Here are the nominees for the 2018 Griffin Poetry Prize (and a choice line from each poet):

International Griffin Prize

Tongo Eisen-Martin for Heaven Is All Goodbyes (City Lights)

“I guess we’re all city people now / And we roam around carving ‘still alive’ in people’s foreheads / (preaching gently)”

Susan Howe for Debths (New Directions)

“A work of art is a world of signs, at least to the poet’s / nursery bookshelf sheltered behind the artist’s ear.”

Layli Long Soldier for Whereas (Graywolf Press)

But / is the small way to begin. // But I could not. // As I am limited to a few / words at command, such as wanblí. This / was how I wanted to begin, with the little / I know. // But could not.”

Natalie Shapero for Hard Child (Copper Canyon Press)

“I don’t want any more of what I have. / I don’t want another spider plant. I don’t // want another lover.”

Canadian Griffin Prize

Billy-Ray Belcourt for This Wound Is a World (Frontenac House)
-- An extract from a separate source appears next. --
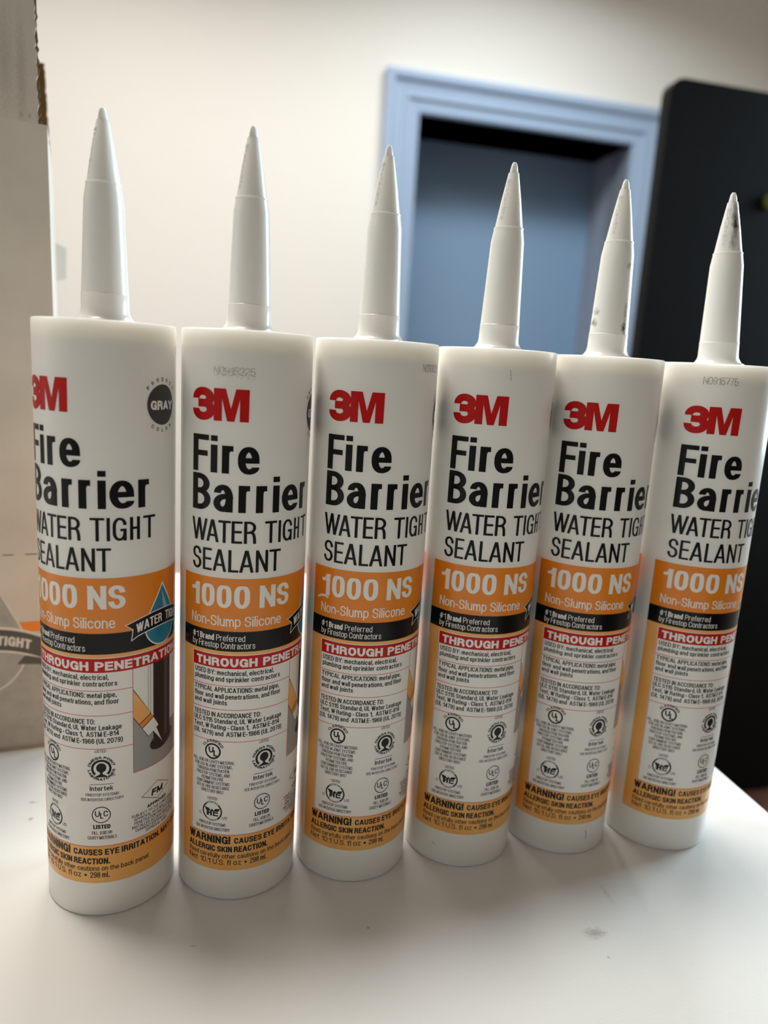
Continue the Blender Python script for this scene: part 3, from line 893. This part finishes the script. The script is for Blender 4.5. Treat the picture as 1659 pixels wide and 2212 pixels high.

“grieve is the name I give to myself / I carve it into the bed frame. / I am make-believe. / this is an archive. / it hurts to be a story.”

Aisha Sasha John for I have to live. (McClelland & Stewart)

“I do. / I did it. / I did. / I had to. / I have to. / I have to live.”

Donato Mancini for Same Diff (Talonbooks)

“Freedom is the freedom to choose. / Freedom is a right. / The cage is already open; you only have to walk out.”